> [WHAT IS NEEDED] Return, word for word, the lines from the line holding "Keep writing the" through the line holding "120), transl=.1, objvar=.3)". Include both end lines and no others.
┌──
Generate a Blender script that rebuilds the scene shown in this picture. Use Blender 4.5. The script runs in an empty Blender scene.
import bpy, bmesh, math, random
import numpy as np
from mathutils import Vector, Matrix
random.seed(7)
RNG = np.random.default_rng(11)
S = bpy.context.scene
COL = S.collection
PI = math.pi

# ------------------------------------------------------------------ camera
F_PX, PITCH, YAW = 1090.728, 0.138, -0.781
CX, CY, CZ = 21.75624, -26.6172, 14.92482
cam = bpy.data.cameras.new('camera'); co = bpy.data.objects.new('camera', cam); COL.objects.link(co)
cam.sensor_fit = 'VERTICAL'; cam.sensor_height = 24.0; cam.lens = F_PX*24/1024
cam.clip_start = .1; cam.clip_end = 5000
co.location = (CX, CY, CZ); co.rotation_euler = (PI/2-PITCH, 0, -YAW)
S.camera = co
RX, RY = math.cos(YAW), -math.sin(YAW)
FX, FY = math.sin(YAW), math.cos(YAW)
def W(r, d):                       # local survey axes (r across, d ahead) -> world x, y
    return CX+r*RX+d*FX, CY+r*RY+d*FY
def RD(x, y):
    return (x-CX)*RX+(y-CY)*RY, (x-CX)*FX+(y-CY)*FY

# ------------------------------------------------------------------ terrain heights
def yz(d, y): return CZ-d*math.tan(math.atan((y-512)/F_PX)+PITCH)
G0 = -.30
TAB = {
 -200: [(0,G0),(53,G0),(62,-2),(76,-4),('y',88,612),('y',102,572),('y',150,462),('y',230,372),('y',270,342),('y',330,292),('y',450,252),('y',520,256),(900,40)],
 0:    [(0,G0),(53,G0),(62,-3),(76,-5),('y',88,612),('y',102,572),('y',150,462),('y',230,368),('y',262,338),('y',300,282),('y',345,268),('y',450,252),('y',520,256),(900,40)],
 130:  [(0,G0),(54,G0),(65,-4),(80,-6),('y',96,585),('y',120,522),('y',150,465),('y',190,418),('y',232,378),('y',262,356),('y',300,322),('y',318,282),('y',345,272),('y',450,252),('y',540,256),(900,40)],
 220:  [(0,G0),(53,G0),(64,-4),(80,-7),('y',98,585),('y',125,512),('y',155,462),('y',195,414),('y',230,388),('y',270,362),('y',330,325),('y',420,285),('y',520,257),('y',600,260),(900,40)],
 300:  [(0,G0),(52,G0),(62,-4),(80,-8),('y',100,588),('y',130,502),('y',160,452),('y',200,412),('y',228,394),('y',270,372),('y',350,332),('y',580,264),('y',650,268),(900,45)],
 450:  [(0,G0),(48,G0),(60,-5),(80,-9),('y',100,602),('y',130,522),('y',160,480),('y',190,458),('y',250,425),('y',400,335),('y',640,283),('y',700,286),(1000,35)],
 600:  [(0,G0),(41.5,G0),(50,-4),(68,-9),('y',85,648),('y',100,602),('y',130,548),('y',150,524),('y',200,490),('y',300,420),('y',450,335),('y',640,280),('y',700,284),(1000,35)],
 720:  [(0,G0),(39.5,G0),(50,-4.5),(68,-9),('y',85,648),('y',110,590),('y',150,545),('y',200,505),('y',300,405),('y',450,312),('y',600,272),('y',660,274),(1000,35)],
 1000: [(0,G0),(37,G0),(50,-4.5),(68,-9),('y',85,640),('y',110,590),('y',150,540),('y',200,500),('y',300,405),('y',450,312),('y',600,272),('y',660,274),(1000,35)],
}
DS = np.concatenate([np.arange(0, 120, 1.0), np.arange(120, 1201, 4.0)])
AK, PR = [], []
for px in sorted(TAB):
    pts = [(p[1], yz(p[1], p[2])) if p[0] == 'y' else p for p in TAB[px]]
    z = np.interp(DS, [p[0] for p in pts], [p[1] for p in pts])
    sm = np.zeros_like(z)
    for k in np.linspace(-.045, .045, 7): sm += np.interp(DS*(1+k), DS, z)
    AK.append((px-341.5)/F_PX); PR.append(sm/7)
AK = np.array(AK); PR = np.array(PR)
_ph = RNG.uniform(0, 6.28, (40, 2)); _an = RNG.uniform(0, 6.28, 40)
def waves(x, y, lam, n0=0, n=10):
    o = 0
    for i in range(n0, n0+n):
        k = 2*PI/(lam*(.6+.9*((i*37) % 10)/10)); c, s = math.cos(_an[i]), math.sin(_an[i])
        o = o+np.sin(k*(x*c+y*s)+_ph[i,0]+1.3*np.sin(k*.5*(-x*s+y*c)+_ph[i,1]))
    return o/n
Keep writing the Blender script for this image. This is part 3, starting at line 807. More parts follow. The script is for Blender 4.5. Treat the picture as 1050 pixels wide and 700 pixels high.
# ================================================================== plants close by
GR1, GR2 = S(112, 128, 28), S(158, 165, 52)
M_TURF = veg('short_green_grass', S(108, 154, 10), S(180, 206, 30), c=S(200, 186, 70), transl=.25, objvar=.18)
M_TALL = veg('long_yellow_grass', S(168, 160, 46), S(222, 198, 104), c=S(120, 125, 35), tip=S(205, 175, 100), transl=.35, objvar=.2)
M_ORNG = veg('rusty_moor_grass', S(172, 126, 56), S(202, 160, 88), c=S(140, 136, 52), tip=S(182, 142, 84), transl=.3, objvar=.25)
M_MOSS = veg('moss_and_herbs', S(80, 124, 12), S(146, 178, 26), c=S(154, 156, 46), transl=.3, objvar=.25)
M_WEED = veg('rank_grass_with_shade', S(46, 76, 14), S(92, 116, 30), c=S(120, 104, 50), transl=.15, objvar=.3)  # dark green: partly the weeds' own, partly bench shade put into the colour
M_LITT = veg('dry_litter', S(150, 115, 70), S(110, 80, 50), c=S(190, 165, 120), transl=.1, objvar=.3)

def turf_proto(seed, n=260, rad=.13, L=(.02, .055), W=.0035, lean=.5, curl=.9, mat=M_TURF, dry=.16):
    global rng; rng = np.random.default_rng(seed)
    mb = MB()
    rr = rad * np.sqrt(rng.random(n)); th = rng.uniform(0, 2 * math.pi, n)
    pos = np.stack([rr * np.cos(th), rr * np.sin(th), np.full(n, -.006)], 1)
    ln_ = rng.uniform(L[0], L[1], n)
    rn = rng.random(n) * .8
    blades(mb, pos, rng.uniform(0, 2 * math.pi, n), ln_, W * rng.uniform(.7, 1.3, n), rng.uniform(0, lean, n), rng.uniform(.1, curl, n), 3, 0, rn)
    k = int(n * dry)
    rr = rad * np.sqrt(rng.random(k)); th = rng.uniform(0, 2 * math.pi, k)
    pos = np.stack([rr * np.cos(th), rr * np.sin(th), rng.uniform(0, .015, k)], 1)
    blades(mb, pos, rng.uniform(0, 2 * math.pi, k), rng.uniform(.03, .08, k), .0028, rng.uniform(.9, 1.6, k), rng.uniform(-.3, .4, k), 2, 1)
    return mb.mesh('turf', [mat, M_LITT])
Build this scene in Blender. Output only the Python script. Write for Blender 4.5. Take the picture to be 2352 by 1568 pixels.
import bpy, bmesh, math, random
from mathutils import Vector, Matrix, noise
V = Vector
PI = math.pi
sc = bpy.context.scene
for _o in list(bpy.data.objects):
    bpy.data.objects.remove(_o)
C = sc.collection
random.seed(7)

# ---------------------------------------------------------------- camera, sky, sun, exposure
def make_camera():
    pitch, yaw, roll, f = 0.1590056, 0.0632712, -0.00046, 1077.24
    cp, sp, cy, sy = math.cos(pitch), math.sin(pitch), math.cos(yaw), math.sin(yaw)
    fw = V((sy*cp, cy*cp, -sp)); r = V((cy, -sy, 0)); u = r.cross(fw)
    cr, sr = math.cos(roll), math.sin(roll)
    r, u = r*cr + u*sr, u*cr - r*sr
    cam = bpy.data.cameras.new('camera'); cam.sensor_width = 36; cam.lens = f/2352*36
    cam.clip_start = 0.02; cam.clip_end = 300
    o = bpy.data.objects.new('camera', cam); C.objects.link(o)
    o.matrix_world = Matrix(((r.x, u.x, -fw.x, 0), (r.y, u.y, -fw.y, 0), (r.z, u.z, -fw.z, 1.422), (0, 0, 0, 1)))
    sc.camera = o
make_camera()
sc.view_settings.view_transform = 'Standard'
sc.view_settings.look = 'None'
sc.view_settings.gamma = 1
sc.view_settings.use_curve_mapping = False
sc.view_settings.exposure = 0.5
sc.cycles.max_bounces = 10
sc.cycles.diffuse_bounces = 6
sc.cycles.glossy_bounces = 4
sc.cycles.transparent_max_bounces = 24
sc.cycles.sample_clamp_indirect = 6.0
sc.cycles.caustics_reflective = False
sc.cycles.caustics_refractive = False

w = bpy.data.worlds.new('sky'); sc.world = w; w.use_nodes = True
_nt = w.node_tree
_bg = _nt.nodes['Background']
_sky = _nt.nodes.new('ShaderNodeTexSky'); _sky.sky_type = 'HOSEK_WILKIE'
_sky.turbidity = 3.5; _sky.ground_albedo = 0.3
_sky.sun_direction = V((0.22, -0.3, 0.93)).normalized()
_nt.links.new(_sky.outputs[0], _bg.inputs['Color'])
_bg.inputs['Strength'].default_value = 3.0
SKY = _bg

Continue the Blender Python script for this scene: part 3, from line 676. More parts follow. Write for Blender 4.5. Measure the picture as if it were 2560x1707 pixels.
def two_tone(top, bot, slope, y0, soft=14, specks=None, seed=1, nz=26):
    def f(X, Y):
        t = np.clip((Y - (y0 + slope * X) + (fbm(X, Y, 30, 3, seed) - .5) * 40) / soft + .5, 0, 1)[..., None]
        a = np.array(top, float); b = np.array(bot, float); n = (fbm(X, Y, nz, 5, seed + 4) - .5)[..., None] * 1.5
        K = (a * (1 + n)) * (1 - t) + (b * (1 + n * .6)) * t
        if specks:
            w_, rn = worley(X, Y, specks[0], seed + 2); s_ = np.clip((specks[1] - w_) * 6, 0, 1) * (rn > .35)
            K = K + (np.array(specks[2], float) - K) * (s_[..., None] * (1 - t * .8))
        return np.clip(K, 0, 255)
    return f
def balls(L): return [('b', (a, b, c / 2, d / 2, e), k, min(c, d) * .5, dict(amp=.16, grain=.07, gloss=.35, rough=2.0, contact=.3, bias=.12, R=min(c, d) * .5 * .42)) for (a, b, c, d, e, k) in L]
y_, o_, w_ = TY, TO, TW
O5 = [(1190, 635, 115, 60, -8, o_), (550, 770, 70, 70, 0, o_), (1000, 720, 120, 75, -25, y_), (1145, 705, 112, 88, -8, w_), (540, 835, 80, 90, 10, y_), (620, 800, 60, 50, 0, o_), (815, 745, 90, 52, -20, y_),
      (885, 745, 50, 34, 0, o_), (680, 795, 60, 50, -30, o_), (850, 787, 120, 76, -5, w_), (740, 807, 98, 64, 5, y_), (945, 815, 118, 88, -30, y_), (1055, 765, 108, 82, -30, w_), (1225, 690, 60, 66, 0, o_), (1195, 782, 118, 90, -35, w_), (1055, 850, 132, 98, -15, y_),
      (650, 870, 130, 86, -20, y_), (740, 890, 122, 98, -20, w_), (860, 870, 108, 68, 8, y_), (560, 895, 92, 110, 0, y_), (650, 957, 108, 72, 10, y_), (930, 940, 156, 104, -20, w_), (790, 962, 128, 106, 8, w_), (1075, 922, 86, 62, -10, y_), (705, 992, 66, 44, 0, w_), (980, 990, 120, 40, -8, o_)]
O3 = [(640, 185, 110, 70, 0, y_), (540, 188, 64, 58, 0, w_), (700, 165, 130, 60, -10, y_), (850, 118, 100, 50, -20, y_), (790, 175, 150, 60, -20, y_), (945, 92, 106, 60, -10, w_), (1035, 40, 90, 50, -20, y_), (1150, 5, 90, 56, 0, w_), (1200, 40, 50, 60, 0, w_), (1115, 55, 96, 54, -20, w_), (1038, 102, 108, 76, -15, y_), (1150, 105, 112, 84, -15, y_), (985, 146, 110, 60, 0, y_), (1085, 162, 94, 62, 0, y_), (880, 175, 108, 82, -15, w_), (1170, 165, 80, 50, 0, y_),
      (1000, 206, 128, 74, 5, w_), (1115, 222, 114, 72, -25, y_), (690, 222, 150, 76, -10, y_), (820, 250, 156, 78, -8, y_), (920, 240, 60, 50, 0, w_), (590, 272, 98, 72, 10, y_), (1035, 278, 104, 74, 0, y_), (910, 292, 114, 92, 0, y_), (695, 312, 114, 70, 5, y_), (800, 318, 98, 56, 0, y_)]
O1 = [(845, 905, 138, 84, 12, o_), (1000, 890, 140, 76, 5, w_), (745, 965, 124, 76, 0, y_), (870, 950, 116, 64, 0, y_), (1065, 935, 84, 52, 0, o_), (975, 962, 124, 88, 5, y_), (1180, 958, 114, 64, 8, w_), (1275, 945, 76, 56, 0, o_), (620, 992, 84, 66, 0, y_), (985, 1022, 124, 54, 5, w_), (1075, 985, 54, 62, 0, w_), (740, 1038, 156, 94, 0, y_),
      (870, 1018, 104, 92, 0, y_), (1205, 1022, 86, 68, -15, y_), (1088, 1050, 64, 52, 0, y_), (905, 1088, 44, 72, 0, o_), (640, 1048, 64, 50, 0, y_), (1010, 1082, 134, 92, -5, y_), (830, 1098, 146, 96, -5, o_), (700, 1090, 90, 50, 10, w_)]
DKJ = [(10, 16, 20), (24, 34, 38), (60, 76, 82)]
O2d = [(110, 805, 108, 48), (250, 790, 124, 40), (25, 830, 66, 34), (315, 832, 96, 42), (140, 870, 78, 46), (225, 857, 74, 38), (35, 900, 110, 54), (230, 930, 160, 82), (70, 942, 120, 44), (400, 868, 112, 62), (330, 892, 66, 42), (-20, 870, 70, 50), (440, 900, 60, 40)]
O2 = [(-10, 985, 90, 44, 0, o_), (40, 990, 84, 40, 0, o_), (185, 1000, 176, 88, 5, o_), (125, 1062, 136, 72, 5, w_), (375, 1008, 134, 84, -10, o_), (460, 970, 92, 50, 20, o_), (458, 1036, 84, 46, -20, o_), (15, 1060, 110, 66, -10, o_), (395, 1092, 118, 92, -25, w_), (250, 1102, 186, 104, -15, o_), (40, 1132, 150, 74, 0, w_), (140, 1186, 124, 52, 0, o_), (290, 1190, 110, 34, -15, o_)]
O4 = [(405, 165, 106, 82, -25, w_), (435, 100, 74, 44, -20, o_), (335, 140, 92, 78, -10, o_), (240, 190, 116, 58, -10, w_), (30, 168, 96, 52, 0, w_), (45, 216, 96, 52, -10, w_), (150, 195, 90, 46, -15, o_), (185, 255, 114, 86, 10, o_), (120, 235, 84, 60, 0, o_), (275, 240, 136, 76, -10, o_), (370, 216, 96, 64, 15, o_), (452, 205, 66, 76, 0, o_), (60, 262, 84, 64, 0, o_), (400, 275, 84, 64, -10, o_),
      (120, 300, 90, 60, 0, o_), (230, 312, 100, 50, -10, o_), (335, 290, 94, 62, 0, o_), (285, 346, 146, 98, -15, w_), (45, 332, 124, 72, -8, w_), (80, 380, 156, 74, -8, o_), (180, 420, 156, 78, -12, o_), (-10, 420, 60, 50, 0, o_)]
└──
> [TASK SOLUTION]
Keep writing the Blender script for this image. This is part 3, starting at line 807. More parts follow. The script is for Blender 4.5. Treat the picture as 1050 pixels wide and 700 pixels high.
# ================================================================== plants close by
GR1, GR2 = S(112, 128, 28), S(158, 165, 52)
M_TURF = veg('short_green_grass', S(108, 154, 10), S(180, 206, 30), c=S(200, 186, 70), transl=.25, objvar=.18)
M_TALL = veg('long_yellow_grass', S(168, 160, 46), S(222, 198, 104), c=S(120, 125, 35), tip=S(205, 175, 100), transl=.35, objvar=.2)
M_ORNG = veg('rusty_moor_grass', S(172, 126, 56), S(202, 160, 88), c=S(140, 136, 52), tip=S(182, 142, 84), transl=.3, objvar=.25)
M_MOSS = veg('moss_and_herbs', S(80, 124, 12), S(146, 178, 26), c=S(154, 156, 46), transl=.3, objvar=.25)
M_WEED = veg('rank_grass_with_shade', S(46, 76, 14), S(92, 116, 30), c=S(120, 104, 50), transl=.15, objvar=.3)  # dark green: partly the weeds' own, partly bench shade put into the colour
M_LITT = veg('dry_litter', S(150, 115, 70), S(110, 80, 50), c=S(190, 165, 120), transl=.1, objvar=.3)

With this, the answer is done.